Mobile Web for Social Development Roadmap Released

Posted by KatrinVerclas on Nov 16, 2009

After more than a year's work, the World Wide Web Consortium's Mobile Web for Social Development is releasing its final product: a roadmap that outlines where mobile for social development is today, and will be going in the next few years.

The document is long and dense at times, but highlights a few noteworthy trends and developments.  As with any product developed by committee (and a small committee, in this case - no more than four or five people during the bi-monthly phone calls and drafting process, none of them actual NGO practitioners) this document is lacking specificity and actual relevant use cases, tending to be too esoteric to be useful.

Here are a few highlights of what we liked followed by a discussion of the documents shortcomings.

  • This the first attempt to consolidate and solidify what we know to date about some of the technical aspects of mobiles in social development and to bring together in a coherent way the technologies and to come up with a set of recommendations for various stakehoiders.
  • We really liked, conceptually, anyway, the two main tables/matrices in the roadmap that sum up the findings.  (And yes, we would love to link to it here, but alas, the design is so terrible that there IS not direct link). You will just have to scroll through the doc. The tables identify the challenges that are impacting either developers or users of mobile services and content, showcases the potential of existing technologies to meet these challenges.  To illustrate, for example, the findings from a user-perspective are as follows (click on the image for a bigger version).










Similarly, there is a nice summary for content creators, with an overview of the same technologies that is worth checking out.

Unfortunately, the roadmap has also significant shortcomings. 

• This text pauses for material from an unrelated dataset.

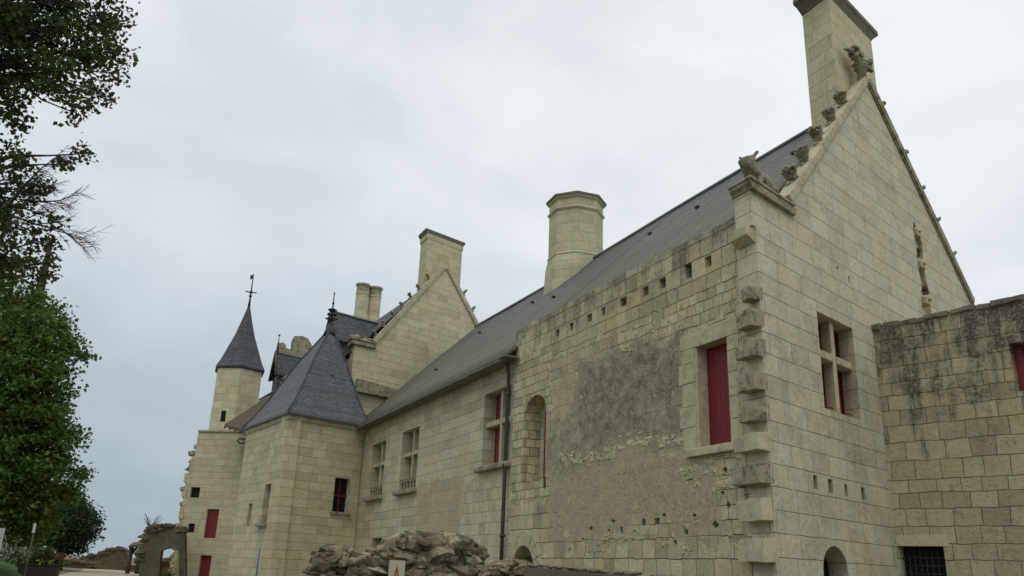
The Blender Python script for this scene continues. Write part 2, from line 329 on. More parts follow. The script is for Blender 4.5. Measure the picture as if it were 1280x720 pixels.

  • Quite a bit of the information is dated already. Particularly, sections on voice and USSD are not taking into consideration that there is rapid progress in services both in Southeast Asia and sub-Saharan Africa. USSD services are being offered there already as standard fare in a number of coountries with more being rolled out in short order.  We know of at least one large-scale USSD service that will be rolling out across multiple countries focused specifically on social development projects. Likewise, projects like IFFCO in India are already taken adavantage of voice services at scale with millions of messages being sent daily. Neither of these projects is even mentioned or considered in the Roadmap.
  • There are some other significant efforts entirely missing from the report.  For example, one of the recommendations includesthe following: "Share, cooperate, collaborate and document work and projects so that the whole community can benefit from the experience of others. In that regard, before engaging in new projects, one should carefully examine preexisting projects and real market needs/demands before (re)developing pieces that are already available."  We are, in fact, wholehartedly behind this recommendation -- that is the reason why exists in the first place.  However, that is never mentioned in the document. Likewise, the Roadmap suggest to "implement and rely on documented open data formats that would allow aggregation of information from different small systems as well as provide a global overview on what is happening locally."  And yet, there is no mention of some of these efforts already under way, for example, as part of the Open Mobile Consortium.  It seems that these are either ommisions of not knowing this field very well, or, as one might wonder, political in nature.
  • Mobile payments as a significant form of social development are given scarce attention.  While arguably somewhat beyond the scope of the document in terms of its focus, mobile payments and underlying standards and technologies hold huge potential for social development. After all, remittance payments with 305 billion dollars in 2008, for example, are, three times greater than development aid (which in any case, is estimated to only end up in country at a rate of 30-40% with the rest, in fact, aiding the donor countries and aid organizations). It would have behoved the authors of the Roadmap to acknowledge the key role payments will play in development, asset generation, and poverty alleviation. A short discussion of the underlying technologies and standards in this realm would have been useful given the significance of payments. 
  • The document is, so it states, targeted at so-called practitioners.  However, in its structure, language, and design it is most definitely not for the faint of heart and, if anything, targeting only the most technical of practiioners who are not afraid of acronyms, technical specs, and dense and at times incomprehensible prose. It would have helped to engage practitioners into the process but there was no community around the drafting or production of this document whatsoever.  This is a serious shortcoming.

It is a decent start but falls short of what will realize the potential of mobile technology for development:  Useful and practical information that helps practioners understand the landscape and options, and connets them in a community of practice with one another and necessary technical expertise.  A policy agenda that looks with a sharp and discerning eye and good data at the ways in which there isn't an enabling mobile environment for social development such as critical contextual issues like the high cost of mobile communications in many parts of the world in relation to people's income, and taxation, for example.

We applaud this first attempt, however, to solidify some of the wide-ranging discussion and develop a framework that, even if not quite adequate in process and presentation, nonetheless serves as a beginning on which to build on in future (and less time-consuming) iterations.

USSD projects?

Hi Katrin,

in your piece you mention some "USSD service that will be rolling out across multiple countries focused specifically on social development projects". Could you provide me with some details on this? We are experimenting with using USSD for M&E data gathering and I'd be very interested to see if others have used the technology in similar manners before.